Turning to the arts, you really feel that people read here. You can pick up a copy of the TLS or London Review of Books plus half a dozen literate newspapers (The Guardian a special favorite) at almost any newsstand; and bookshops are everywhere. The current TLS has several absorbing essays, beginning with a review of two new books about Mme. de Staël and Benjamin Constant. (These may have scooped a forthcoming biography of Mme. de Staël written by my friend Francine Duplessix Gray and soon to be published by Penguin.) Odd that there’s suddenly so much interest in this not terribly well-known figure. The review has it wrong, from a French standpoint: for the French Constant is the more important author; his brilliant récit Adolphe is still on the reading lists, whereas Mme. De Staël’s novel Corinne and De L’Allemagne are reserved for literary specialists. Granted, the book on Germany launched the vogue for Northern European Romanticism in France (I'm sure that's the explanation for Pierre Bayle's adoption of the pseudonym Stendhal), and there’s no question that she was important politically and as a literary-political salonniere. The review didn’t make the point that Constant (whose name seems ironic, given the facts) had already wooed and won a literary lioness before meeting Mme. De Staël. This was Mme. de Charrière a Low Countries noblewoman who married into the minor Swiss aristocracy and became an important figure in the later French Enlightenment. She published under the pseudonym of Zélide and is the subject of a lucidly written biography, The Porrtait of Zélide by Geoffrey Scott. (The book was recenty reissued with an introduction by Shirely Hazzard.) Scott, briefly Berenson’s secretary, was a figure on the London literary scene in the teens and 1920s; his first book, titled The Architecture of Humanism, discussed variants of neo-classical style in post-Renaissance Europe. Scott and the Berenson circle are the subject of an interesting biography by an acquaintance of mine, Richard Dunn; but not many people seem to have read it.

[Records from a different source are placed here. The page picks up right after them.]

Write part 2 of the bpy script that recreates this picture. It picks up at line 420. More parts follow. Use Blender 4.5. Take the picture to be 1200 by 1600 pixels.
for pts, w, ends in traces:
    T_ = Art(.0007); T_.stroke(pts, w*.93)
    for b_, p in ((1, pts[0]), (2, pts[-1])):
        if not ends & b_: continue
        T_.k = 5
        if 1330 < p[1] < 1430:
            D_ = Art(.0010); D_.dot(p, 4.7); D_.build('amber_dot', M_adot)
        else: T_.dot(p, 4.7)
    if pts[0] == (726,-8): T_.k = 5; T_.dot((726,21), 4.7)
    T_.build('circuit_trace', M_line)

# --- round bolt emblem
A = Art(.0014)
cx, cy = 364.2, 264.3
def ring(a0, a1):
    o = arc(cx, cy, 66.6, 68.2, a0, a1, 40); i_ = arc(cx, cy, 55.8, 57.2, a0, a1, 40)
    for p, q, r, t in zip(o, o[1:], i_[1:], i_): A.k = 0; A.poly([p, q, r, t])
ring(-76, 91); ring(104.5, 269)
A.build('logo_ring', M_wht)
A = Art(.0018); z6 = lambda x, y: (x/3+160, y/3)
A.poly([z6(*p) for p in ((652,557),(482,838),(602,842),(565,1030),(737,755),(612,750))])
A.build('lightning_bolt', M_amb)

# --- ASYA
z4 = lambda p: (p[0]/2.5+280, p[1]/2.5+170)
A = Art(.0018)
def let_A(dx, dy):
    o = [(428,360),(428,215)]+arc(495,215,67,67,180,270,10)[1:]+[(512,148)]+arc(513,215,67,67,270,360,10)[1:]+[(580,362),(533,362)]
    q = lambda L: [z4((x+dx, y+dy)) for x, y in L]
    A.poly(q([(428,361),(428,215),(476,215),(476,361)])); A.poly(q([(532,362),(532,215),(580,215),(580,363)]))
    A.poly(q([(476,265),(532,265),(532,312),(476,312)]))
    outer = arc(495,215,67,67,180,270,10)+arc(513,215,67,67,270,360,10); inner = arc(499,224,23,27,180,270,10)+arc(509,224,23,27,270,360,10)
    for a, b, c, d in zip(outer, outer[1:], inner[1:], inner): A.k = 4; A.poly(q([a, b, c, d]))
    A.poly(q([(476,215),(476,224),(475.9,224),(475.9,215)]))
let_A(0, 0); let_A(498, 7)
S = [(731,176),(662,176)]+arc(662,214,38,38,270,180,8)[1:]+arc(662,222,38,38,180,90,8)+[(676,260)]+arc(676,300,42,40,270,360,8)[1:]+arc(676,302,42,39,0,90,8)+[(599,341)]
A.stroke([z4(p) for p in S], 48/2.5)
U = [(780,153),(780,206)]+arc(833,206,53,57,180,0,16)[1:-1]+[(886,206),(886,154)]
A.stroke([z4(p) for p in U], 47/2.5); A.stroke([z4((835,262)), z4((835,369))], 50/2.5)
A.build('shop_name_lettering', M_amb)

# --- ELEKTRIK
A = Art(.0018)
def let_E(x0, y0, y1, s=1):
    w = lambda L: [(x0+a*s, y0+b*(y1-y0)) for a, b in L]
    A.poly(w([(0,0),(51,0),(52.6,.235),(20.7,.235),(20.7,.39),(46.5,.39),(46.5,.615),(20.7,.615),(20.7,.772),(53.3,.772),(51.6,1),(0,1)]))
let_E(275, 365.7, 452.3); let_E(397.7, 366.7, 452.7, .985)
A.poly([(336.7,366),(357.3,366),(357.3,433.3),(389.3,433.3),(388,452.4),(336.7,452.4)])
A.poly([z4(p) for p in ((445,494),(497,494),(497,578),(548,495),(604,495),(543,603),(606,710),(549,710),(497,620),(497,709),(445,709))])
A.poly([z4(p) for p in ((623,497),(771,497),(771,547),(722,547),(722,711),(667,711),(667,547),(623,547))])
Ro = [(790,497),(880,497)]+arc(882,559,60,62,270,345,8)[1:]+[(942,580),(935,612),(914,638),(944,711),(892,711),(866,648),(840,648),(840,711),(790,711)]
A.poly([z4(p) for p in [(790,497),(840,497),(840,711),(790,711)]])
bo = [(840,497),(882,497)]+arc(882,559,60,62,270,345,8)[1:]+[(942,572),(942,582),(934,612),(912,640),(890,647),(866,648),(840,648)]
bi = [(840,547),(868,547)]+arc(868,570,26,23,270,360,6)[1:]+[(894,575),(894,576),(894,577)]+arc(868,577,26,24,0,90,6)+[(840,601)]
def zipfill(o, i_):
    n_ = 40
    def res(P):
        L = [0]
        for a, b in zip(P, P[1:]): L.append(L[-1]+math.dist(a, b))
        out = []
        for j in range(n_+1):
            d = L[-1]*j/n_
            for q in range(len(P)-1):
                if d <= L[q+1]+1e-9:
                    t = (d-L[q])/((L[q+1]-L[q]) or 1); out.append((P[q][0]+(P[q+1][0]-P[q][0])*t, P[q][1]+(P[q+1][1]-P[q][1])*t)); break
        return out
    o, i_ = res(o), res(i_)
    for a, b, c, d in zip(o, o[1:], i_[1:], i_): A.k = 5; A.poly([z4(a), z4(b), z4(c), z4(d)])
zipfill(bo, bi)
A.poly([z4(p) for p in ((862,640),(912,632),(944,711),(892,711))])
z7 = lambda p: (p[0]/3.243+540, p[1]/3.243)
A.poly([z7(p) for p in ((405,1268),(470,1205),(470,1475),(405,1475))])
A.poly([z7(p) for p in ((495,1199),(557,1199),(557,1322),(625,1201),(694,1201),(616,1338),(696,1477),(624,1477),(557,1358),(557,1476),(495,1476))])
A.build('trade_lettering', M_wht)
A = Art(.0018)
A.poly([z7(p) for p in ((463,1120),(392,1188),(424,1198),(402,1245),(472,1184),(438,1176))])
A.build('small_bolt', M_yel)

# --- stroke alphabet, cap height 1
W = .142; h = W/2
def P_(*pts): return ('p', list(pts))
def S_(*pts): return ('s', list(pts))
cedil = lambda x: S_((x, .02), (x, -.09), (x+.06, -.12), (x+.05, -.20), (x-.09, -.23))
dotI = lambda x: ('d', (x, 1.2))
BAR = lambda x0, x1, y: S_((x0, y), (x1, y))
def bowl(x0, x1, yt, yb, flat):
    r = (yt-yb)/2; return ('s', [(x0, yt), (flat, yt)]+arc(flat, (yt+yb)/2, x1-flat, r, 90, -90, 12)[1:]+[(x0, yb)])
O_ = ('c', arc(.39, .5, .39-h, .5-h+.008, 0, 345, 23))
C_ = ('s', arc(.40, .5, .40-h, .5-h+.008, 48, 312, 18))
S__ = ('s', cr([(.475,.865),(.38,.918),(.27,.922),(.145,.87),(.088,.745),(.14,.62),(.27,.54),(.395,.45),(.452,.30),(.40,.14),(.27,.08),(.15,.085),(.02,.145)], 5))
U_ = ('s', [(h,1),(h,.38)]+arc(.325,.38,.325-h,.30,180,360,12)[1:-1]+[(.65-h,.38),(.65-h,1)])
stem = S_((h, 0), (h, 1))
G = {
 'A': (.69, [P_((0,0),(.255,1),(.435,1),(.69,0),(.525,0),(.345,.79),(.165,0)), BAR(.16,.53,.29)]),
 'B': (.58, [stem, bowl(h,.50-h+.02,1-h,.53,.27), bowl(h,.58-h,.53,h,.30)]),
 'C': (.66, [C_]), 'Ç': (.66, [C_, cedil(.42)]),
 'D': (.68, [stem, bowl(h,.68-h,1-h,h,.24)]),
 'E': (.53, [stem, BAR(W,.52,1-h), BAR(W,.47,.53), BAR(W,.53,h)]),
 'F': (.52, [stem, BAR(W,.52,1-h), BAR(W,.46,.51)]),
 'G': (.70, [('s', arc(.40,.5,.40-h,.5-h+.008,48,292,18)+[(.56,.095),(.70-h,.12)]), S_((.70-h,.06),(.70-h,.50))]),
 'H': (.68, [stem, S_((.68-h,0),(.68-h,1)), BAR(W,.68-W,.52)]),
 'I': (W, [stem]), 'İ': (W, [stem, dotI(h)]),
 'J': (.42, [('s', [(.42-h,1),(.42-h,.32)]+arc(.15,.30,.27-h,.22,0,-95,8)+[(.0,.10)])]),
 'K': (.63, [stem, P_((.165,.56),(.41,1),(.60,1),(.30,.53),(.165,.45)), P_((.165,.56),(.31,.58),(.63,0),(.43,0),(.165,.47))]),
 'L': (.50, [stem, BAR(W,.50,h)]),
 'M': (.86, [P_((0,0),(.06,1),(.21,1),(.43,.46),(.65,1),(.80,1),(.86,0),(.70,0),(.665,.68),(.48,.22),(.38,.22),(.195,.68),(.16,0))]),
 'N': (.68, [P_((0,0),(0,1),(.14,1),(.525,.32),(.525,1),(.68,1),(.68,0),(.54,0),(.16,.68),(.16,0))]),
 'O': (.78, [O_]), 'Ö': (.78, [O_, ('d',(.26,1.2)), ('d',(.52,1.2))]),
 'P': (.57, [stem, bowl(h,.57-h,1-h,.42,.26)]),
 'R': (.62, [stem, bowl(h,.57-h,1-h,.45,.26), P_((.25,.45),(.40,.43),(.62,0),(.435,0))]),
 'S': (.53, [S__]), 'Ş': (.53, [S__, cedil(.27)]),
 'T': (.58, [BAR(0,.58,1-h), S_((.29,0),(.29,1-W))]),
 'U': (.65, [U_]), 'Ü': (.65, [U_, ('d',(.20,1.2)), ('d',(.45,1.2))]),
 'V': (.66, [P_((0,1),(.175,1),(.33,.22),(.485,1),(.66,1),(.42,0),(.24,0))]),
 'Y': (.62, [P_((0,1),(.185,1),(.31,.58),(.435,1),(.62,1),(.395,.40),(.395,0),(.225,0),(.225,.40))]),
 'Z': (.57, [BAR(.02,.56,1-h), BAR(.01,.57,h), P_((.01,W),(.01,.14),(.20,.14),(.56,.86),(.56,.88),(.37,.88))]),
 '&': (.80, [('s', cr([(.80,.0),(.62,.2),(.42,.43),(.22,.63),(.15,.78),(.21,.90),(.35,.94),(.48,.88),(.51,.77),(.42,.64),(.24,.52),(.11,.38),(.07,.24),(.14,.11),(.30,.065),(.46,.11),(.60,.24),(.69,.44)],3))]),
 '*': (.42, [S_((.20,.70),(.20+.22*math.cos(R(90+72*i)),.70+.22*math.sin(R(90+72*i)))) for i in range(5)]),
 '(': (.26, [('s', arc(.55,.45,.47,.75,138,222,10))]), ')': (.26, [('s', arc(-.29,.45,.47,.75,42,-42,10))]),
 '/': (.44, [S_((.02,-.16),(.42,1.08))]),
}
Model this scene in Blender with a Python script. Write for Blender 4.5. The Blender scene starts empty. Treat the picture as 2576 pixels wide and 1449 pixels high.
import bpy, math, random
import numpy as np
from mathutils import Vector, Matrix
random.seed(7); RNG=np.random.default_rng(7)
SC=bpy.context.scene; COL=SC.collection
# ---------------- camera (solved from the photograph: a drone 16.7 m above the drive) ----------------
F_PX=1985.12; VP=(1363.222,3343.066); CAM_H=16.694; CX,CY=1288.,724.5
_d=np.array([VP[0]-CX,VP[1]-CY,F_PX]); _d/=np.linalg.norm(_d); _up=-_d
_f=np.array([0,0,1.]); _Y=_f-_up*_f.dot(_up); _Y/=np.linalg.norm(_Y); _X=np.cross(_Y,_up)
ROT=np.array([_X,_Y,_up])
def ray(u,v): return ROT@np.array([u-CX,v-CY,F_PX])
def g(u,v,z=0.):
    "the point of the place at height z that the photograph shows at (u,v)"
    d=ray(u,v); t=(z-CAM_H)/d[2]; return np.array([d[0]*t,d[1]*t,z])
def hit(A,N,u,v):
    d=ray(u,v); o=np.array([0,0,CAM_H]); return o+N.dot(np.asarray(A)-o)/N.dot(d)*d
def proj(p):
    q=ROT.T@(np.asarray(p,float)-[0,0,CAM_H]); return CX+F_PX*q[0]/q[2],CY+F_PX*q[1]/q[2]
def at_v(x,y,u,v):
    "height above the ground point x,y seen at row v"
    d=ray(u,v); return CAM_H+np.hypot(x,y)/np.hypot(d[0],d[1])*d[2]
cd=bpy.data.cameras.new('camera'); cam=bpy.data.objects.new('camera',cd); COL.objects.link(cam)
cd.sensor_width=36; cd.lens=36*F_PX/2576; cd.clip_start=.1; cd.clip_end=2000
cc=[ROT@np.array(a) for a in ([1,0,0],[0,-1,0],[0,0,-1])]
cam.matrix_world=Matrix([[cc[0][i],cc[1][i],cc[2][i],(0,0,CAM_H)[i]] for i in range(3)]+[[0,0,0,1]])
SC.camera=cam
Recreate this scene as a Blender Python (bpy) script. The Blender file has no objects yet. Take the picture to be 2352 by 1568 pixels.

New subject: yesterday I had lunch with Samuel Shimon, author and editor of a magazine titled Banipal, which publishes Arab writers from the world over, some of them translated from Arabic, some from other languages. Samuel is riding the crest of the success of his autobiographical novel, published earlier this year and enjoying special success in France. Certainly his experience is unusual: born in Iraq to Christian parents, he became an expatriate at an early age and was, like Orwell, down and out in Paris, his ultimate ambition to get to the U.S.A. We sometimes forget the religious diversity of the Middle East. Not only are there Christians in Iraq there are (or used to be) Jews, Zoroastrians, and a strange sect known as Yazidis, whose hybrid doctrines draw from several sources. The Christian-Muslim divide in Lebanon is better known, but people don’t seem to realize that about 35% of Palestinians are Christians.

Anyway, Samuel was brimming over with enthusiasm and plans. Later this month there will be a tribute here in London to the Palestinian poet Darwish, with Fady Joudah, a Palestinian-American poet who lives in Houston, Texas, and translates Darwish, as a special guest. I mentioned Fady’s Yale Younger Poets book The Earth in the Attic in an earlier blog, and it will be a pleasure to see him again. Samuel is also planning an evening of Arab poetry in New York City, at the Pomegranate Gallery in SoHo, for this coming October. He gave me the latest issue of Banipal, filled with good work, including an excerpt from the fiction of Lebanese author May Menassa—as it happens, the sister of the distinguished poet and novelist Vénus Khoury-Gata, who lives in Paris and publishes in French. The author photograph confirms the cliché that Lebanese women are particularly beautiful, Ms. Menassa in a mode different from her sister. I first met Vénus a decade ago at a French-language conference in Montréal, and then again in Paris three years back, when Marilyn Hacker brought me to have lunch at Vénus’s elegant flat in the 16e arrondissement.

I’m breaking the rule that blogs should be short, my only excuse the uprush of elation about being back in the swim here in London.

2 comments:

Karen Clark said...

As Mrs. Parker used to lament:

"Mr. Benchley, please come home. Nothing is forgiven."

Glad you are settling in, but you are sorely missed stateside. The New York Post just endorsed McCain, and, as you can see, in your absence everything is going to hell in a handbasket!

Looking forward to the continuing Notes From an Ex-pat of Paradise...

Alfred Corn said...

Thanks for good wishes, Karen. The eve of McCain's nomination seemed a good point to depart those shores. Since the electorate is now closely split, that means McCain will win, just as Bush did in his two bids. The Republicans in the divided states always manage to put their thumbs on the scale so things come out in their favor. And for some reason, no one insists that these techniques of vote manipulation be challenged. If I were in the media, I'd dispatch video crews to every closely contested voting precinct and get it all on camera. But they wouldn't let that happen, would they, not when there's so much to hide.